What is the Average Whistleblower Settlement?

The Average Whistleblower Settlement as reported by the US Department of Justice in 2016: Over last 30 years there has been an average of 377 new federal False Claims Act (FCA) cases filed under the act’s Qui Tam provisions each year. The mathematical average of the total recoveries (settlements and judgments) for this time period is approximately $3.3 million, with an average whistleblower award of $562,000. In the last five years the figures have gone up across the board: with an average of 693 new cases filed annually, with average recoveries of $4.8 million and whistleblower awards of $837,000. It should be noted that the average recovery in healthcare fraud cases (which is the biggest single industry listed in the government’s statistics) in the last five years is over $5 million, with average whistleblower awards of nearly $865,000.

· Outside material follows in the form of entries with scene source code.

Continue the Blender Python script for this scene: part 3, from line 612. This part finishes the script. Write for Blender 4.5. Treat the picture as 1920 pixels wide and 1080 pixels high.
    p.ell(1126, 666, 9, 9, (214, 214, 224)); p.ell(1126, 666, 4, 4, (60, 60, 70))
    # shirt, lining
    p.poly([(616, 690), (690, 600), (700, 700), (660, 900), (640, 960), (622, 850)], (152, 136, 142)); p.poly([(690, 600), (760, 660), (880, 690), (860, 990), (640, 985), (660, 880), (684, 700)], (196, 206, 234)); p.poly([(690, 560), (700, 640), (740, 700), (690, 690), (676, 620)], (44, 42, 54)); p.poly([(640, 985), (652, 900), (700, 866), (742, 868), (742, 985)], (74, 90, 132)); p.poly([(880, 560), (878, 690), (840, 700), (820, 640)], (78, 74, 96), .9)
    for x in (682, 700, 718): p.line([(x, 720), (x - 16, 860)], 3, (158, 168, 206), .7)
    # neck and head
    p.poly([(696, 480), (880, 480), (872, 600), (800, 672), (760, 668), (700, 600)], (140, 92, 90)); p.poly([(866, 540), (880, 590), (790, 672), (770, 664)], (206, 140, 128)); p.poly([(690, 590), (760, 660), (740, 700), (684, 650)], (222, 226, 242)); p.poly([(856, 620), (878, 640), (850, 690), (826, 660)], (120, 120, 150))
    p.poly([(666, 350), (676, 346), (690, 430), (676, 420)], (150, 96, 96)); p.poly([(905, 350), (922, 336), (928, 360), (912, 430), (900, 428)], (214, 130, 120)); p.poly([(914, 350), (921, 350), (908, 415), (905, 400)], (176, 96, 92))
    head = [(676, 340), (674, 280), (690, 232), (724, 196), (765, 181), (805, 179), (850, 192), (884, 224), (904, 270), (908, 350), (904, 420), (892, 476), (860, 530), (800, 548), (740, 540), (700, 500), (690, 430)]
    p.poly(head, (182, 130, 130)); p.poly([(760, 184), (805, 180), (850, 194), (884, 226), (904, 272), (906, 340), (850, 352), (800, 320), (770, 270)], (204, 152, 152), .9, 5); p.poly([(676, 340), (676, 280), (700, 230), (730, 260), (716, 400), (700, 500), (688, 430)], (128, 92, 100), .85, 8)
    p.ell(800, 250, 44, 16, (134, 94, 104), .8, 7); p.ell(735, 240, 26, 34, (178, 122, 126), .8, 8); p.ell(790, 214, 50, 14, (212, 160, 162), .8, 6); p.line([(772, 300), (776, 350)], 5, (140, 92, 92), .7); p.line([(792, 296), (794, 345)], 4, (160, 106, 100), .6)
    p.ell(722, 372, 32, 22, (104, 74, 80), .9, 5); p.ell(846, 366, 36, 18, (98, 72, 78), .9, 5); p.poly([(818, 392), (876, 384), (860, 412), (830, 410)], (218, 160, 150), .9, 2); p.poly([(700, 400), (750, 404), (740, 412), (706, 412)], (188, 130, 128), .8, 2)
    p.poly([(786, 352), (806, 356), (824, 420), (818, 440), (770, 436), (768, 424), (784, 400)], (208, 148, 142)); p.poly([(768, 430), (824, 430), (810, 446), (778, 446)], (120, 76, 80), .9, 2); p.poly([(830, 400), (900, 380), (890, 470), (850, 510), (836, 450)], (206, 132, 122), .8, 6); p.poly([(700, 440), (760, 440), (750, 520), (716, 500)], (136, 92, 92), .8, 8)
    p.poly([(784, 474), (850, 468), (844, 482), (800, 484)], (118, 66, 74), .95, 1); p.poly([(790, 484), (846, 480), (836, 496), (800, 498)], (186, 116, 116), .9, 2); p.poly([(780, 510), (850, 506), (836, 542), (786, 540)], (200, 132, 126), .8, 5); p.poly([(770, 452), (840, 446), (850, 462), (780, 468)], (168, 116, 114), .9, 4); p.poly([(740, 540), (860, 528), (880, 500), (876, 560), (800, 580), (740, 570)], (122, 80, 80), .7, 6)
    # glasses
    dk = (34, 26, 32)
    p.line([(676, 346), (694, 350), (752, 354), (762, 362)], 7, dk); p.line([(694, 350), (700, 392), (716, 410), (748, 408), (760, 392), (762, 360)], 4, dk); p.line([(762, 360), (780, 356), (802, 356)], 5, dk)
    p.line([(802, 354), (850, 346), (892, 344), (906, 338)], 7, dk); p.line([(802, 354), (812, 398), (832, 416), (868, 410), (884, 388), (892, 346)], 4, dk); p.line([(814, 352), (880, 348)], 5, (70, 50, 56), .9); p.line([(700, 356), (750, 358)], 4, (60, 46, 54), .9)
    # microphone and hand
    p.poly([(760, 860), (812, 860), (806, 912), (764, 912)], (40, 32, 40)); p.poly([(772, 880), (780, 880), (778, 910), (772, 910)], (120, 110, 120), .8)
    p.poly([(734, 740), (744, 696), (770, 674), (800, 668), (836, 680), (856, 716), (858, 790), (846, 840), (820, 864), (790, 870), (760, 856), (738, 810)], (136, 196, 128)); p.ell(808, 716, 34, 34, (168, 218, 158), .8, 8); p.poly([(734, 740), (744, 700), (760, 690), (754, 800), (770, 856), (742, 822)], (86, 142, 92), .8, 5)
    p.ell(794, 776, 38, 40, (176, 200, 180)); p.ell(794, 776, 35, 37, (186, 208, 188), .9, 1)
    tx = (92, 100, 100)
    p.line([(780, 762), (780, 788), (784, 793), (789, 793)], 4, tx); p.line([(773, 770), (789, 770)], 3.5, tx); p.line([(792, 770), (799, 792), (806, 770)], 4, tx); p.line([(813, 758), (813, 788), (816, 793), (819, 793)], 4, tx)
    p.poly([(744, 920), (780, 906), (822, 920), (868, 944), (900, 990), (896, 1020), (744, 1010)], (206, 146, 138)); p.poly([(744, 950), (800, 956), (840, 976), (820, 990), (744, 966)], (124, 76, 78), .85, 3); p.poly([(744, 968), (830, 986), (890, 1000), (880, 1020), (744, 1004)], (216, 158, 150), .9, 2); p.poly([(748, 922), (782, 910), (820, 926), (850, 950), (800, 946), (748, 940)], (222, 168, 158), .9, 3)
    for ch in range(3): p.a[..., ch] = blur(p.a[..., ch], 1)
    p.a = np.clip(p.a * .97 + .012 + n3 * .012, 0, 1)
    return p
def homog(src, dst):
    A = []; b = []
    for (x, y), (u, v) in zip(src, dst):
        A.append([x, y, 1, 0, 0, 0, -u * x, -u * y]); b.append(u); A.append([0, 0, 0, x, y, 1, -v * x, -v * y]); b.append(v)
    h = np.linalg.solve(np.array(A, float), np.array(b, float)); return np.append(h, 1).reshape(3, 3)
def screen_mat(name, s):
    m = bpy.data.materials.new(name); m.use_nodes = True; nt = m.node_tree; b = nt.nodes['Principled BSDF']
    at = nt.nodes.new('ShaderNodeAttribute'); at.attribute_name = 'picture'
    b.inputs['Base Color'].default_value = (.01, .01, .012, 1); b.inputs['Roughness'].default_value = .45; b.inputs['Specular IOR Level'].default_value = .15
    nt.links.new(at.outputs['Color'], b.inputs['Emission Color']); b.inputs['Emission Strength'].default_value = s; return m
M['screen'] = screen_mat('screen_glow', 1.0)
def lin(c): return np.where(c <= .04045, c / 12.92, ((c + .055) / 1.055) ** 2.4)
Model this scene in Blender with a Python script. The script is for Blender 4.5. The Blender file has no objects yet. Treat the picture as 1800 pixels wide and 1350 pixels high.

Of course, the numbers don’t tell the whole story. At one time most FCA whistleblower settlements tended to be similar in nature, although the amount of the settlement always varied depending on the size of the case. It was common to have a simple agreement between a whistleblower (known technically as the "relator"), the government and the defendant. The defendant agreed to pay the government a certain amount of money for resolving the relator’s “Qui Tam” allegations and the defendant agreed to pay the whistleblower's attorneys their statutory fees (essentially the attorneys' hourly rate times the hours worked). Concurrently, the government agreed to pay the whistleblower a share of any proceeds it recovered from the defendant (usually between 15% and 25%). All three parties typically released the others from all future claims.